3. US President Donald Trump fires the US Federal Reserve chair Jerome Powell

The Fed hikes one too many times and US equities “promptly drop off a cliff,” says Saxo Bank head of foreign exchange strategy John Hardy.

“By the summer, with equities in a deep funk and the US yield curve having moved to outright inversion, an incensed President Trump fires Powell and appoints Minnesota Fed President Neel Kashkari in his stead.”

4. The UK crowns Jeremy Corbyn prime minister

After nearly three “challenging and thankless” years as prime minister, Theresa May runs out of lives.

“Labour sweeps to a resounding victory and names Jeremy Corbyn as prime minister on the promise of comprehensive progressive reform and a second referendum on a ‘to-be defined’ Brexit deal,” predicts Saxo Bank global macro strategist Kay Van-Petersen.

5. Negative chain reaction sparked in corporate bonds

“2019 proves the year of credit dominos toppling in the US corporate bond market,” writes Garnry.

“The negative chain reaction in corporate bonds sets off massive uncertainty in high-yield bonds leading to a Black Tuesday for exchange-traded funds tracking the US high-yield bond market”.

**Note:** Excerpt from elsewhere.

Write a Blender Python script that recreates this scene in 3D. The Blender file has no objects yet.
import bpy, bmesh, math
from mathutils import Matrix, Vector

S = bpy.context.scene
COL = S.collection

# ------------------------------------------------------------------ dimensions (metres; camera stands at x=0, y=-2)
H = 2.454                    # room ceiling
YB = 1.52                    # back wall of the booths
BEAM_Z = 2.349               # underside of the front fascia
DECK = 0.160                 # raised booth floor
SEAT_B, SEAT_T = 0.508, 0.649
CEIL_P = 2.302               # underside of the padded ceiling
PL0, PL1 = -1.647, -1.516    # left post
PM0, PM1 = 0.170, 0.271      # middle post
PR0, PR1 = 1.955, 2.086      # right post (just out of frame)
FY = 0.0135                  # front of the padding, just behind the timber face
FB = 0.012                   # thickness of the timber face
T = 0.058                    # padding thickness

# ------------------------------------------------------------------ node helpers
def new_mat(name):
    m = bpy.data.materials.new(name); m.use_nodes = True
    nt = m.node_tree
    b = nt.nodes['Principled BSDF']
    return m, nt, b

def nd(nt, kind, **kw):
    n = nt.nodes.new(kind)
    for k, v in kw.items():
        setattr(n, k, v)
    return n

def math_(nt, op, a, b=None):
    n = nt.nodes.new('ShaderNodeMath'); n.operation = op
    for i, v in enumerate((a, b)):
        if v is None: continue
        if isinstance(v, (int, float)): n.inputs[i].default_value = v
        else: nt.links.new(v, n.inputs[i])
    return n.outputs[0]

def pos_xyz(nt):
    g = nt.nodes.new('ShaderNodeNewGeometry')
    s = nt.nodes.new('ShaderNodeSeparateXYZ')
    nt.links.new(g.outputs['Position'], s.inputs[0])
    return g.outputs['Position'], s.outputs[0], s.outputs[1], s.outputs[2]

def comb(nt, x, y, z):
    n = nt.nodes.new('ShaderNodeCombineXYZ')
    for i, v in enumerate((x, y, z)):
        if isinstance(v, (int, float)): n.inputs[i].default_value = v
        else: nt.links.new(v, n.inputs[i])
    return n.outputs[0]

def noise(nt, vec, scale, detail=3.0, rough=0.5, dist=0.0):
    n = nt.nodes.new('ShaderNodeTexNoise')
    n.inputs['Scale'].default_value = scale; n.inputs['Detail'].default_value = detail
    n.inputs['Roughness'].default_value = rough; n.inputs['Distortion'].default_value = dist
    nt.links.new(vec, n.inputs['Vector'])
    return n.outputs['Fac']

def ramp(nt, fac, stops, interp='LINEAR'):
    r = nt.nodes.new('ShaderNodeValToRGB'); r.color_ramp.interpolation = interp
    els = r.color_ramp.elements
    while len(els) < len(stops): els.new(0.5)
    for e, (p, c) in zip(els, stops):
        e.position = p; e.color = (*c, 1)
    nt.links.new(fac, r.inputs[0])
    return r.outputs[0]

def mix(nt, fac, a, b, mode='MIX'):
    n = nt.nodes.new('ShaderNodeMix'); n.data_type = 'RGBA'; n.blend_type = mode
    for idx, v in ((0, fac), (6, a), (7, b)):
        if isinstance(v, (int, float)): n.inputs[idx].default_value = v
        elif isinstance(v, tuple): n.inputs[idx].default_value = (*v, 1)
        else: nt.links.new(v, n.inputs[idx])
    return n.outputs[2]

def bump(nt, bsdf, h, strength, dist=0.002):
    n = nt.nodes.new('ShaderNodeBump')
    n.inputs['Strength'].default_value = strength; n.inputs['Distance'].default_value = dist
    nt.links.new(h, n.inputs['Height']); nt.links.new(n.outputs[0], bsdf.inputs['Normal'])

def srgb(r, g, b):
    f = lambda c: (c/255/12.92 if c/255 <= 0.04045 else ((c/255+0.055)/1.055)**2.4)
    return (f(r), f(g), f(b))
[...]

6. Germany enters a recession

Germany’s car industry, its “crown jewel” representing 14 per cent of its GDP, suffers – with no help from Trump’s tariffs, writes Jakobsen.

“2019 will be the peak of anti-globalisation sentiment and will create a laser-like focus on costs, domestic markets and production, and the further use of big data and reduced pollution footprint – the exact opposite of the trends that have benefitted Germany since the 1980s. As such, we see a recession arriving as early as Q3 2019.”

7. IMF and World Bank stop measuring GDP

In this hypothetical, IMF and the World Bank’s chief economists announce their intent to stop measuring GDP, arguing that the concept of measuring output per hour worked is ineffective in capturing the real impact of services and accounting for environmental issues.

“This unprecedented decision by the IMF and the World Bank also symbolises the transition away from the central bank-dominated era that has been associated with the collapse in global productivity since the global financial crisis,” writes Saxo Bank head of macro analysis Christopher Dembik.

Anyway, what’s the worst that could happen?